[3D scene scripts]

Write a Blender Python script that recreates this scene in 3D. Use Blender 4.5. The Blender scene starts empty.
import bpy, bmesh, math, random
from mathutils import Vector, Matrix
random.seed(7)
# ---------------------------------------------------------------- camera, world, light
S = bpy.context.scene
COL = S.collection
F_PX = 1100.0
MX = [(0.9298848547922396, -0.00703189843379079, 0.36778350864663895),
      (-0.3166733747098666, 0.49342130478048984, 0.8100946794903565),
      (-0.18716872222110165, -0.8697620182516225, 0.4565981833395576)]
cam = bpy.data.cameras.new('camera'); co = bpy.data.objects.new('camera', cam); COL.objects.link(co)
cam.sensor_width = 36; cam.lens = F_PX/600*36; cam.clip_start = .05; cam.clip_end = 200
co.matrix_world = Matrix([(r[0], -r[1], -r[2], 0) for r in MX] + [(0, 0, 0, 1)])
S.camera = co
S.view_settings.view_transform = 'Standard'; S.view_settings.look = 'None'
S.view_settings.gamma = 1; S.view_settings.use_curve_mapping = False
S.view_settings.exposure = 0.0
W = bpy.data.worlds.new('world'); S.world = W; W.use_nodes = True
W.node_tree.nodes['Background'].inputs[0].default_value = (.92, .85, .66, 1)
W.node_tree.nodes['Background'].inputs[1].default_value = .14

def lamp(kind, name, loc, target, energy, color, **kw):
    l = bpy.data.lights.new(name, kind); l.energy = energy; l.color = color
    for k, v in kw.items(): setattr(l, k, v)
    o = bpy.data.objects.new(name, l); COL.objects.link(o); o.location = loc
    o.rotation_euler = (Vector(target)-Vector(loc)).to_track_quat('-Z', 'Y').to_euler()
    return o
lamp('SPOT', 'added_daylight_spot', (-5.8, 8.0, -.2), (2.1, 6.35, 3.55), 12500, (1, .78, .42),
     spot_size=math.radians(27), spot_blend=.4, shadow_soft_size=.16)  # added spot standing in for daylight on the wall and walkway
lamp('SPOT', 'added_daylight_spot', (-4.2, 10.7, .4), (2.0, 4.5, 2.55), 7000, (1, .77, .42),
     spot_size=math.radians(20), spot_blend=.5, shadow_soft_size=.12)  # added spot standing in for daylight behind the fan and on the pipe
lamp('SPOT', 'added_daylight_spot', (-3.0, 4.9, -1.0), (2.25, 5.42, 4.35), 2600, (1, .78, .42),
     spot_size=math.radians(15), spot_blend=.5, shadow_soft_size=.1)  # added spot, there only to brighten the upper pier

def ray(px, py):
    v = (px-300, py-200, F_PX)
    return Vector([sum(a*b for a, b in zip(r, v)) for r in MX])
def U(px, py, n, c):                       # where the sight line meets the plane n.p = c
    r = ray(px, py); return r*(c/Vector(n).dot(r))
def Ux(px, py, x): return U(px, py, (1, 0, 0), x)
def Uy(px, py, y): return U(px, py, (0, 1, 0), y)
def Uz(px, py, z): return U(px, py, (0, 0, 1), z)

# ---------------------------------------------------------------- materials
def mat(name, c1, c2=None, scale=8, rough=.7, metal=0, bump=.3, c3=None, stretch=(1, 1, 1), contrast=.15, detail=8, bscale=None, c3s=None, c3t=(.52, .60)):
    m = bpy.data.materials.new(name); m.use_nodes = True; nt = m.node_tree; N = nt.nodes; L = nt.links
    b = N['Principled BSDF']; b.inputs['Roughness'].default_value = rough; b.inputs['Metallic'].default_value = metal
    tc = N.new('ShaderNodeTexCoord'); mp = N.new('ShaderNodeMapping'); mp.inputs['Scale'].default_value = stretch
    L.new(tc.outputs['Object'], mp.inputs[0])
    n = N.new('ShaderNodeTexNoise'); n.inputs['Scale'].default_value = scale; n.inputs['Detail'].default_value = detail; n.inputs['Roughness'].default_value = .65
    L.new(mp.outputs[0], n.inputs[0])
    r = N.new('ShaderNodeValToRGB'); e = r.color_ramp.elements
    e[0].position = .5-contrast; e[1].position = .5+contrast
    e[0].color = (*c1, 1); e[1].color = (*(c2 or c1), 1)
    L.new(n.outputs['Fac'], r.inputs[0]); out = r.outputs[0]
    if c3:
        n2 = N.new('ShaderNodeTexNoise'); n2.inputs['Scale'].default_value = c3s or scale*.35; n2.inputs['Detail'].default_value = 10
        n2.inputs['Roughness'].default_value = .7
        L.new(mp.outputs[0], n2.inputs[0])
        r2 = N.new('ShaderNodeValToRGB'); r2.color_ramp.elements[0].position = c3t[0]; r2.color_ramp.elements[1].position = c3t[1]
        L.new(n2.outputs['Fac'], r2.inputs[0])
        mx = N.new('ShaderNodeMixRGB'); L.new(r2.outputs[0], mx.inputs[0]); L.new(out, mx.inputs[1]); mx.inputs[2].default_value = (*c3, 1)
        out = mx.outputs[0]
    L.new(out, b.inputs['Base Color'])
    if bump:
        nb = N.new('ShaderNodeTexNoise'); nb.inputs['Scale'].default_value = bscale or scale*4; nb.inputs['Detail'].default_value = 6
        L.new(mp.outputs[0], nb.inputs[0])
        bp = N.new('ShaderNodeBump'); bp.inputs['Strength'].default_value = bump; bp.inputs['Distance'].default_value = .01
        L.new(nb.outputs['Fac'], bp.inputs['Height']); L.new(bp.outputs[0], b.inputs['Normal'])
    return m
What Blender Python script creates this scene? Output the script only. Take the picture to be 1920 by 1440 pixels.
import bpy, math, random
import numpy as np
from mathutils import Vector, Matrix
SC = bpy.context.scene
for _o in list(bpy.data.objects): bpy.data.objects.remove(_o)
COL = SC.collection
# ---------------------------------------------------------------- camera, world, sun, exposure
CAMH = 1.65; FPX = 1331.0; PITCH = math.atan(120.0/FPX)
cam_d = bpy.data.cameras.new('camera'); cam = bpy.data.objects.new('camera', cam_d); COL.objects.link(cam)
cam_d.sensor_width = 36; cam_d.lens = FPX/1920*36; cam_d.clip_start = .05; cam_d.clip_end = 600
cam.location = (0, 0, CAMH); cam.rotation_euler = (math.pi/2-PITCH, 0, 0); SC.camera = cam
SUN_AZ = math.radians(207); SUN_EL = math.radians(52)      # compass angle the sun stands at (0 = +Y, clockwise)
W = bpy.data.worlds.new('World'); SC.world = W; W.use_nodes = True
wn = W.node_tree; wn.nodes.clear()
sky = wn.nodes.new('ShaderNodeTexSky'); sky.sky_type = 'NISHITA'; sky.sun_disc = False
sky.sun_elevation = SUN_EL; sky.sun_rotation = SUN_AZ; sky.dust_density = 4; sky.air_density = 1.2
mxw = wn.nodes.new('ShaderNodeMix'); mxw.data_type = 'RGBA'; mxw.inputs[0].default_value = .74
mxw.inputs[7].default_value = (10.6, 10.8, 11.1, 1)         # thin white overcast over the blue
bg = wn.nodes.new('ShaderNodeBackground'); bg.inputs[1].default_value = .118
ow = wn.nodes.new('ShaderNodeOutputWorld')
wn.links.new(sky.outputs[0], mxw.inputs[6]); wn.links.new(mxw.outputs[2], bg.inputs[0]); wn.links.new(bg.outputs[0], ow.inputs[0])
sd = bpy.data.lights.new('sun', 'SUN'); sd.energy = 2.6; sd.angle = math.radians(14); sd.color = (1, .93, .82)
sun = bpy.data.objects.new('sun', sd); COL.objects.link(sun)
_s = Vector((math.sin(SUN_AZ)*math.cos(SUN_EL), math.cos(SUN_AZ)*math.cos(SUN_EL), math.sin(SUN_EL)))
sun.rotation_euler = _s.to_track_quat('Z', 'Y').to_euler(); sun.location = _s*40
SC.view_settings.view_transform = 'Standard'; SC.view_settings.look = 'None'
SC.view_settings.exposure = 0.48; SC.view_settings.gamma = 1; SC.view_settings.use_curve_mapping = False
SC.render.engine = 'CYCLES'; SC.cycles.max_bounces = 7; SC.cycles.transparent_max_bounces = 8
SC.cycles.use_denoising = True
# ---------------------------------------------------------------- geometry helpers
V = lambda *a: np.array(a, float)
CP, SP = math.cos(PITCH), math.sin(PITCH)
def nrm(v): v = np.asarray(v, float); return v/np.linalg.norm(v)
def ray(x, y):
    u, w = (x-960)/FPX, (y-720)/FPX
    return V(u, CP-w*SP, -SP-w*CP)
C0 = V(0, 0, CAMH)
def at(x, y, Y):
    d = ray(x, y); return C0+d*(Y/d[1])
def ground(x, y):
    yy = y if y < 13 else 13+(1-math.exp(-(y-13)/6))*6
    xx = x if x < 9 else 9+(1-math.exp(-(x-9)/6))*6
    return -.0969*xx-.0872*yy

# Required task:
Starting at the first line of the entries above, please extract each line up to and including the line with "W.node_tree.nodes['Background'].inputs[1].default_value = .14", unchanged, and add nothing.

# Final result:
Write a Blender Python script that recreates this scene in 3D. Use Blender 4.5. The Blender scene starts empty.
import bpy, bmesh, math, random
from mathutils import Vector, Matrix
random.seed(7)
# ---------------------------------------------------------------- camera, world, light
S = bpy.context.scene
COL = S.collection
F_PX = 1100.0
MX = [(0.9298848547922396, -0.00703189843379079, 0.36778350864663895),
      (-0.3166733747098666, 0.49342130478048984, 0.8100946794903565),
      (-0.18716872222110165, -0.8697620182516225, 0.4565981833395576)]
cam = bpy.data.cameras.new('camera'); co = bpy.data.objects.new('camera', cam); COL.objects.link(co)
cam.sensor_width = 36; cam.lens = F_PX/600*36; cam.clip_start = .05; cam.clip_end = 200
co.matrix_world = Matrix([(r[0], -r[1], -r[2], 0) for r in MX] + [(0, 0, 0, 1)])
S.camera = co
S.view_settings.view_transform = 'Standard'; S.view_settings.look = 'None'
S.view_settings.gamma = 1; S.view_settings.use_curve_mapping = False
S.view_settings.exposure = 0.0
W = bpy.data.worlds.new('world'); S.world = W; W.use_nodes = True
W.node_tree.nodes['Background'].inputs[0].default_value = (.92, .85, .66, 1)
W.node_tree.nodes['Background'].inputs[1].default_value = .14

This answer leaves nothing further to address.